INDEPENDENT CAPITAL ALLOWANCES VALUERS

Since April 2014 the legislation has been substantially tightened for capital allowances when buying commercial property.

The allowances can be significant and often represent around 10%-25% of the purchase price of the property.  There are standard Commercial Property Standard Enquiries (CPSEs) for use by the property lawyers, intended to establish the extent of any allowances available to the buyer in acquisition.

In principle this is a good idea but in practice, without assistance of a capital allowances specialist, allowances are often lost for the following reasons;

  • Absence of appropriate contract wording to protect buyer’s position
  • Incomplete responses to CPSE replies
  • Changes in professional advisors and poor record keeping by the seller
  • Limited knowledge of capital allowances history of the property by the seller
  • Usually tailored capital allowances contract enquiries are needed to properly understand the seller’s position.
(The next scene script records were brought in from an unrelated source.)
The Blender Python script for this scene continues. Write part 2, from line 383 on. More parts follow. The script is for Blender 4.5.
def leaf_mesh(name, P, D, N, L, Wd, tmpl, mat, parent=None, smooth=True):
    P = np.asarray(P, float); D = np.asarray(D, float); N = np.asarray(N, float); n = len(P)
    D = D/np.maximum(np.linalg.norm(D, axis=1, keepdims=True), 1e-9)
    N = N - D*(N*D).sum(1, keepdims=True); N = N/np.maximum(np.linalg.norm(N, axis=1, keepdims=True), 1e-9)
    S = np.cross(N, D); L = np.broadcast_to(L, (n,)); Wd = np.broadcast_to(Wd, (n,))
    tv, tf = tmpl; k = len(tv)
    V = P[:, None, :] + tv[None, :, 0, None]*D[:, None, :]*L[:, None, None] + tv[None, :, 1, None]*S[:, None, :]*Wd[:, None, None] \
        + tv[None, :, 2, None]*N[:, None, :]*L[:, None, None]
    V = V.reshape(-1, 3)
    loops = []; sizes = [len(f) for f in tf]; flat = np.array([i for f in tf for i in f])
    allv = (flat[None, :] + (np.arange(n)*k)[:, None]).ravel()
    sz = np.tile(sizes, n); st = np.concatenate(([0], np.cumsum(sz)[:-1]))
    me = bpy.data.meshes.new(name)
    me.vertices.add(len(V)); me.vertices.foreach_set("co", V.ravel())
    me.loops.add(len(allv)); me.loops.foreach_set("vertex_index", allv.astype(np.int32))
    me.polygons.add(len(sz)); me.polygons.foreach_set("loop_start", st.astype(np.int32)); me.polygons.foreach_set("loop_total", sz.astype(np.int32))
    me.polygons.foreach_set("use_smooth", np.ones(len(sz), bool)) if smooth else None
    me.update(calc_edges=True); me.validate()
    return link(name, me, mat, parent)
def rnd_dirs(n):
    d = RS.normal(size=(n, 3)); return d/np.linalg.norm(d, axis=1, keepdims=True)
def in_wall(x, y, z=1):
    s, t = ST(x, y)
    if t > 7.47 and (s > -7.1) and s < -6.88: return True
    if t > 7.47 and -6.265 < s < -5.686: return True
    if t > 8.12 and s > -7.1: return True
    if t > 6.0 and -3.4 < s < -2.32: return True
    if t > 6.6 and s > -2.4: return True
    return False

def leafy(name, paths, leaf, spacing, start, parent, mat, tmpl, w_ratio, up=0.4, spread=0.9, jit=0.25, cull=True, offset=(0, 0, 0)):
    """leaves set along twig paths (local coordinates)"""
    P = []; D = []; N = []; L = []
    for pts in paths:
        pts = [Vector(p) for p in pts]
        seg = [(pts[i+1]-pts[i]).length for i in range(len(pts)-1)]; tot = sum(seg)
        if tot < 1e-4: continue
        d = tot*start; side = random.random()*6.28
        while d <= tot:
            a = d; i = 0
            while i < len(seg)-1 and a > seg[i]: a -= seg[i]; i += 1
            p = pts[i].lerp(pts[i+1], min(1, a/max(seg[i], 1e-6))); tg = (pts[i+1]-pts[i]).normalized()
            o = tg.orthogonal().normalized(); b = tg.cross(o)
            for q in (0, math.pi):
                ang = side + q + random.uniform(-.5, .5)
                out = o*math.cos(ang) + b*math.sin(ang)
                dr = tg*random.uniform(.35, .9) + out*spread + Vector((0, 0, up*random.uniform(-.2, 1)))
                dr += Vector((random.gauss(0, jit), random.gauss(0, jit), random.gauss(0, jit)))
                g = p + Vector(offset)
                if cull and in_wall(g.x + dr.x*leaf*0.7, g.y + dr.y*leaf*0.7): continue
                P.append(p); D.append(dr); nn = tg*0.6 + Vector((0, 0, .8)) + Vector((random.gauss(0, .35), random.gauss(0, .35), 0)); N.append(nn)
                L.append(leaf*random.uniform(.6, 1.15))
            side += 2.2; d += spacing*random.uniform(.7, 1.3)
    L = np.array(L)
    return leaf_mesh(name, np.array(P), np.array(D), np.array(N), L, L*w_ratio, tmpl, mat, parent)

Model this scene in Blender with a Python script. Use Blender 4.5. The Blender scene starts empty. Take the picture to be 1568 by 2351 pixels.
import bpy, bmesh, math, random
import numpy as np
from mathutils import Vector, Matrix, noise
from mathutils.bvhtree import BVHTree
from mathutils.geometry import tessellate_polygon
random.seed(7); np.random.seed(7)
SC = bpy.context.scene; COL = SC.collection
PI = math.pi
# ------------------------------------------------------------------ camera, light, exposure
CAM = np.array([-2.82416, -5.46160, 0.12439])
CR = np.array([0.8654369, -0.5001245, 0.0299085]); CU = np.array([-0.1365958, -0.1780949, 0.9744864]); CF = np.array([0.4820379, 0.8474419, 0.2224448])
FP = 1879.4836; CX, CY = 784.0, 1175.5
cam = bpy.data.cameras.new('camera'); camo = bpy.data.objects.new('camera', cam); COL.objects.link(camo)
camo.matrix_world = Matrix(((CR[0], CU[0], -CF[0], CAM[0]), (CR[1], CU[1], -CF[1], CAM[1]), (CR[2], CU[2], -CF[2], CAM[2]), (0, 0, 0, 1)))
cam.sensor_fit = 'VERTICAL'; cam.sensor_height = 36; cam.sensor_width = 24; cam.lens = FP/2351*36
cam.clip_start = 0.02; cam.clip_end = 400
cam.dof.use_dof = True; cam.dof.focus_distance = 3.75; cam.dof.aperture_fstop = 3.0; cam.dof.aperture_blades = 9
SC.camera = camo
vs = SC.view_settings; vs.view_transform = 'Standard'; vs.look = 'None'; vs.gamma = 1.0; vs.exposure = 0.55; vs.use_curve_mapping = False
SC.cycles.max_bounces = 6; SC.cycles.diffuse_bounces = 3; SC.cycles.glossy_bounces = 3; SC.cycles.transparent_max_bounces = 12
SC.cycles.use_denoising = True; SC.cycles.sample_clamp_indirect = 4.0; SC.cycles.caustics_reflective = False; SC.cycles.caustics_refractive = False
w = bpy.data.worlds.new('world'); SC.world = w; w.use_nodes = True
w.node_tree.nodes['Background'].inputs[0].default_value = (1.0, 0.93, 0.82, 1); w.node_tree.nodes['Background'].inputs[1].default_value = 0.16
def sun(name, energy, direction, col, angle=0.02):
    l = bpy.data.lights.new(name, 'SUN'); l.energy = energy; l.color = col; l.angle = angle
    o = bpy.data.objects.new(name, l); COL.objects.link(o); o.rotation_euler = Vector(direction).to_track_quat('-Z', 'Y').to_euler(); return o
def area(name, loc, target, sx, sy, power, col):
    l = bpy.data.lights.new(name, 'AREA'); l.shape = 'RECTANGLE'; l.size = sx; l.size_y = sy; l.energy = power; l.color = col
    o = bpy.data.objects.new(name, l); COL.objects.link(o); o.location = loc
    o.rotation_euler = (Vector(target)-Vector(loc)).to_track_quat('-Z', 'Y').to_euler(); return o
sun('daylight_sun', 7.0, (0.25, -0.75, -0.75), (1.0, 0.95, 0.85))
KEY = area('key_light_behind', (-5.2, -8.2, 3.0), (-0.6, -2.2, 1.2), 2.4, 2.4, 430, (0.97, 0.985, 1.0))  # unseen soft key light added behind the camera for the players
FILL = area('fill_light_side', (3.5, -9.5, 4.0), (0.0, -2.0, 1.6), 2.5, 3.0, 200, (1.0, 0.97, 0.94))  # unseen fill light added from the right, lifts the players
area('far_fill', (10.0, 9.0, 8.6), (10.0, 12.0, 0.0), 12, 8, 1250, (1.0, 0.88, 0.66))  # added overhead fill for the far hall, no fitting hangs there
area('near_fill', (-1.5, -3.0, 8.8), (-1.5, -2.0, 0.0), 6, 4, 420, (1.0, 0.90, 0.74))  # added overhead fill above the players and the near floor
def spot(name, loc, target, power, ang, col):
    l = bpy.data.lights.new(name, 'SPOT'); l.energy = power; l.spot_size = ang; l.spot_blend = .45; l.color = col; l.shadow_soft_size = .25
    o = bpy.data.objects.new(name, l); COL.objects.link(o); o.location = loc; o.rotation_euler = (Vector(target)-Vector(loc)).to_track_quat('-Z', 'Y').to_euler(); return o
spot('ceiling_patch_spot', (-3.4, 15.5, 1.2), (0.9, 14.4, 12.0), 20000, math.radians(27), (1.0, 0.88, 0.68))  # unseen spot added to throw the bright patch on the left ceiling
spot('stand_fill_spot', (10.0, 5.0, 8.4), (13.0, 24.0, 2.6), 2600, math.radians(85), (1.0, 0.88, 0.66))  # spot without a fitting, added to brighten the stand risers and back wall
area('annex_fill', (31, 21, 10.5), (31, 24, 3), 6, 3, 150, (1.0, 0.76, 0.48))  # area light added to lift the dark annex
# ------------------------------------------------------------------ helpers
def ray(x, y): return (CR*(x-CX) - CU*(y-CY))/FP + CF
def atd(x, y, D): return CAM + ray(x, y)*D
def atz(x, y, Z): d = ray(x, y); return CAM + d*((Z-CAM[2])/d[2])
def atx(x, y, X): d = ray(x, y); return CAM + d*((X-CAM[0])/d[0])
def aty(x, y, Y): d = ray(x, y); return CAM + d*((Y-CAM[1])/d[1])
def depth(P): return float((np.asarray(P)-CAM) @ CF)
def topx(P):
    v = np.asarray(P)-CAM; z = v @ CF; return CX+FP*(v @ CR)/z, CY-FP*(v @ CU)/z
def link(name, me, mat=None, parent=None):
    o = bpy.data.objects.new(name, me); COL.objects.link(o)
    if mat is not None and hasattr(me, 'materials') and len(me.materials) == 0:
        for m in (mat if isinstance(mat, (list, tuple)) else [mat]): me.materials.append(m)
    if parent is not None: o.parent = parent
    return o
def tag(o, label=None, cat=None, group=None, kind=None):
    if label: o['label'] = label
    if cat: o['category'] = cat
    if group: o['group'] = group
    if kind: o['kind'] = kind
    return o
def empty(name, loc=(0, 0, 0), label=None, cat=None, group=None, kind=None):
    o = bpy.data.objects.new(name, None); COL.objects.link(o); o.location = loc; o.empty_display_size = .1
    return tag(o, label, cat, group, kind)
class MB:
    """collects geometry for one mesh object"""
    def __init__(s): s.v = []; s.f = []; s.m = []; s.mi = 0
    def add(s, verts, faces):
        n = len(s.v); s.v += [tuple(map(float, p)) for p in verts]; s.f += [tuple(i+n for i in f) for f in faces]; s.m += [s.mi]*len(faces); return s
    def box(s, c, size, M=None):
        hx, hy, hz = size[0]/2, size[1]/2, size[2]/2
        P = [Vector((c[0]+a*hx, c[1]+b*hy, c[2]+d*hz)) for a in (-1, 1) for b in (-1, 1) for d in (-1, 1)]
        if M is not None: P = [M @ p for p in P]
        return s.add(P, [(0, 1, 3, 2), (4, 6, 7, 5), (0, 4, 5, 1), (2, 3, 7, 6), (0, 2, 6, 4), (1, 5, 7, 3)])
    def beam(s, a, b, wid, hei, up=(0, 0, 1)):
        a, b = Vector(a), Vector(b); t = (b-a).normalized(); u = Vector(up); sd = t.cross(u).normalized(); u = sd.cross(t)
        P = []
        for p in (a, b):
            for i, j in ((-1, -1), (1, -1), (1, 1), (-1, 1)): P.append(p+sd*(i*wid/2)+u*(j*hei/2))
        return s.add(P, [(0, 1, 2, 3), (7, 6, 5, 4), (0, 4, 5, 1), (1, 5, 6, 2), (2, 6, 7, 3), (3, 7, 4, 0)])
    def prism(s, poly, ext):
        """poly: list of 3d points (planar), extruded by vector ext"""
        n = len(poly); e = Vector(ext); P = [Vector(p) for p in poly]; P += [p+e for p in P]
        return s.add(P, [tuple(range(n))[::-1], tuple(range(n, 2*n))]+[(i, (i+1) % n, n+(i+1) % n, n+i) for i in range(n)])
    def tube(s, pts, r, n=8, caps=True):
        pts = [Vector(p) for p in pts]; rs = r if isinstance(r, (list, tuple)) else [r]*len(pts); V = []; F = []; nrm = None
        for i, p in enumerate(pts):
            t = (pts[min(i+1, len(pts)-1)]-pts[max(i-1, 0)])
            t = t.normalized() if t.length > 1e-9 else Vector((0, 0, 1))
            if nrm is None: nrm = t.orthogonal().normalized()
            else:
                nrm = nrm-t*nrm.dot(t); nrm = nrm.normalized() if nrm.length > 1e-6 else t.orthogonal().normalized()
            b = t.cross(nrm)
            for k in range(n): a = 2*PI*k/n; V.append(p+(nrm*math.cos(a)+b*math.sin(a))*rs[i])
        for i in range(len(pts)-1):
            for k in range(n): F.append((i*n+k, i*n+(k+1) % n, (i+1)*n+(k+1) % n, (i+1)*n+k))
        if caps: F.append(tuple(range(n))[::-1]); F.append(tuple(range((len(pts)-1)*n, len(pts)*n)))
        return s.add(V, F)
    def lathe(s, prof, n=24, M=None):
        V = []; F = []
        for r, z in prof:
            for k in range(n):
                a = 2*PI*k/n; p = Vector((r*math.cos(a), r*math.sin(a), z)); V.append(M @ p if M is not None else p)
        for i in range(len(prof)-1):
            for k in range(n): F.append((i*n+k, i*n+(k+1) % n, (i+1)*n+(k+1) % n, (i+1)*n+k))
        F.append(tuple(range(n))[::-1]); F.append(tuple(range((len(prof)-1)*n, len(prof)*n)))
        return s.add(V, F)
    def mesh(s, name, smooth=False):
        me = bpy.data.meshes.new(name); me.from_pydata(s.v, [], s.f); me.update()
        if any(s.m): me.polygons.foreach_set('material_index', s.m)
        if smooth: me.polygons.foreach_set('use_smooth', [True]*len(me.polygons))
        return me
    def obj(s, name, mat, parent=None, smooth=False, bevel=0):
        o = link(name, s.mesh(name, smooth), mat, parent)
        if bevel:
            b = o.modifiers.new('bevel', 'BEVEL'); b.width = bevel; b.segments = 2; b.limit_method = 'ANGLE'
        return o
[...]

Background – Rule changes from 1 April 2014

Capital allowances previously automatically followed ownership of the property, if nothing was agreed between buyer and seller.

In contrast, under the HMRC Mandatory Pooling effective for transactions since 1 April 2014 the allowances available to the buyer will hinge on assistance given by the seller.  The buyer receives no allowances if the seller was entitled to allowances and nothing is agreed with them.

From April 2014 there is a 24 month window from the date of completion for the buyer to meet the legislative requirements in CAA2001 s187A.  Failing to do so means a buyer stands to forfeit any allowances they may otherwise be entitled to from the seller.

It is important the buyer makes the seller aware of their interest in capital allowances at the outset.  Lovell Consulting can supply appropriate wording for;

  • Offer letter
  • Heads of terms
  • Contract

It is important the buyer persuades the seller to cooperate as there is a risk of losing all allowances if nothing is agreed.  This presents an opportunity for both parties to maximise tax savings.

Action required of the seller

If the seller is a UK tax payer they must first claim their full entitlement to allowances, by including them in a tax return, before they can be passed to the buyer.  Secondly, they must sign a joint tax election with the buyer agreeing the quantum of allowances to pass to the buyer.  These are two significant hurdles with potential to disadvantage buyers without specialist capital allowances advice.

The positive is prior to exchange it is only necessary to gain the seller’s cooperation in principle to take the steps needed by including appropriate contract wording.

Pre-contract capital allowances enquiries

A new version of Property Standard Enquiries (CPSE.1 Version 3.3) was published in February 2014 in response to the new Mandatory Pooling rules.  However, without specialist assistance they are unlikely to elicit full details needed by the buyer.

The purpose of the CPSEs is to;

  • Establish whether plant and machinery allowances are available to pass to the buyer based on what allowances the seller has claimed and has also what they could have claimed
  • Establish potential value of those allowances
  • Understand what actions need to be followed, and when, in order for the buyer to become entitled to the allowances

Negotiations can follow receipt of seller’s detailed responses to enquiries to include in the contract the procedural steps needed for allowances to pass from the seller to the buyer.

Recommended Approach

In practice it is essential for capital allowances to be raised as early as possible in the transaction, preferably at offer letter stage / head of terms stage.  A specialist can provide appropriate contract wording particular to the circumstances of the case.

Without specialist capital allowances advice the seller may lose allowances and the buyer may not get any.  This is a potential professional indemnity risk for lawyers and accountants.  It is essential specialist advice is taken.